Before I even bought
that ticket, though, I'd caved and bought Forever Bristol membership
– and that really stuck in the craw. I dislike the concept of
Forever Bristol immensely. It's the Speedy Boarding of the football
world – an opportunity for the seller to monetise, rather than the
provision of a service, the non-removal of an already existing
service. If you don't offer Speedy Boarding, everyone gets the same
chance to board the plane – as soon as you do, you take away that
first chance from passengers who don't pay the premium. Forever
Bristol is precisely the same. If it didn't exist, everyone would
have the same chance to buy tickets. Introduce it, and suddenly you
create a second tier of fans, which we all have to pay £20 to avoid
joining. The club has to do nothing – literally nothing – extra,
except stick out a virtual hand and extract a crispy purple note from
fans who'll be buying tickets anyway.
The only way this can
work, of course, is by frightening people into joining the upper
tier. After all, if nobody bought Speedy Boarding, nobody else would
feel they had to. There would no longer be a queue to jump. And all
last season the club's website yelled at us that we had to become FB
members if we wanted to see the games. This reached a particular
nadir after the FA Cup draw pitting us against West Ham when a
Forever Bristol membership ad, rather than news of the fixture
itself, took pride of place on the website.
The West Ham game still
didn't sell out to members, mind; I think only the last game of the
season did. Which must have provoked sighs of relief from the
accounts department. A Cup game hadn't, the game where we sealed the
title hadn't; thank God that at the very last minute they showed the
fans that without paying the premium you risked getting bupkis.
Hang on... now I think
of it, it's odd that a match didn't sell out to members until the
last possible opportunity for one to do so...
...and after some more
attractive games had failed to. You don't think...?
Surely not...?
No. I'm sure it was all
above board and honest.
Now I'm not an idiot
and I understand that scarcity = demand = increased pricing. I get
that. But we seem to have the worst of both here – increased prices
this season and a
membership fee if you actually want the opportunity to pay any of
them.
And
yet I know all this, and I complain about it, but once again I have
the wallet out. Why? Why have I chosen willingly to be exploited,
once by my own club, once by a bunch of Yorkshire blue-and-whites to
whom I have no allegiance?
As
ever, the answer at its most reductionist is: because football. But
that won't quite do. The simple action of walloping a ball into a net
can be exciting, sure, but it's hard to believe it's exciting enough
to mesmerise us all into agreeing to this mechanised asset-stripping.
Football
isn't just football for most of us. It's not the 'bunch of lads
kicking a ball around' of repute. It's a weird bundle of connections
in our mind, pre-season most of all – echoes of triumph ringing
around the brain, the chemical memory of those endorphin rushes,
those odd moments when everything aligns in a wonderful, natural
high. It's the friendships it's connected with, the old friends I
most often see at Ashton Gate now, the new friendships the game
throws our way, the sharing of something mutually beloved. And more
than that it's the primal sense of identity, of belonging; as humans
we congregate, if not at football games then music festivals,
airshows, comic book conventions, whatever you like. For everyone
reading this, football provides something – several somethings –
that I think drive us as animals. Great swathes of Maslow's
Hierarchy of Needs can be fulfilled at your local Championship
ground, 3pm every other winter Saturday.
That's
why advertisers are so desperate to stick Ray Winstone's stupid face
into the Champion's League; why David Fishwick Minibus Sales hangs on
to that prime location at Turf Moor; why Manchester United have an
Official Office Equipment Partner. Everyone knows that – but it's
indirect. “When football strips away their higher brain functions”

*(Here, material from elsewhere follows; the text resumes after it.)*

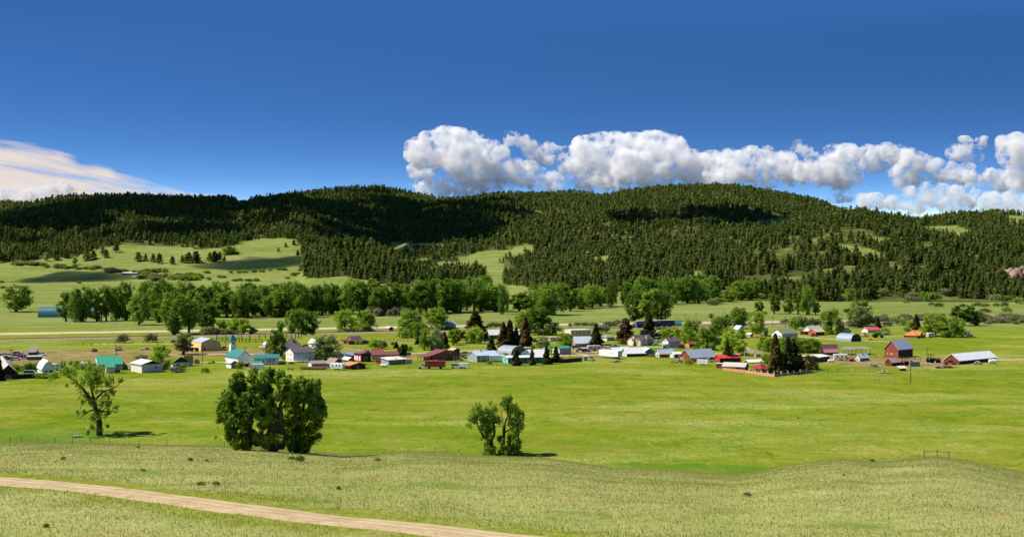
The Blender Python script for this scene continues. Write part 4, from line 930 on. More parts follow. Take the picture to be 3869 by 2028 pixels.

runs the commercial logic, “we'll step in and shove our tat right
down their pleasure centres”.
What
I've been paying for is the real thing. The direct hit. Liquid
football. And like anyone who comes back for more when they know they
shouldn't, who spends money they don't really have, who has an order
of priority they probably won't admit to anybody, I'm far too
tarnished to start pretending my hands aren't dirty.
And
I can't wait for the season to start, so that my millions of
fellow-sufferers and I can debase ourselves once again.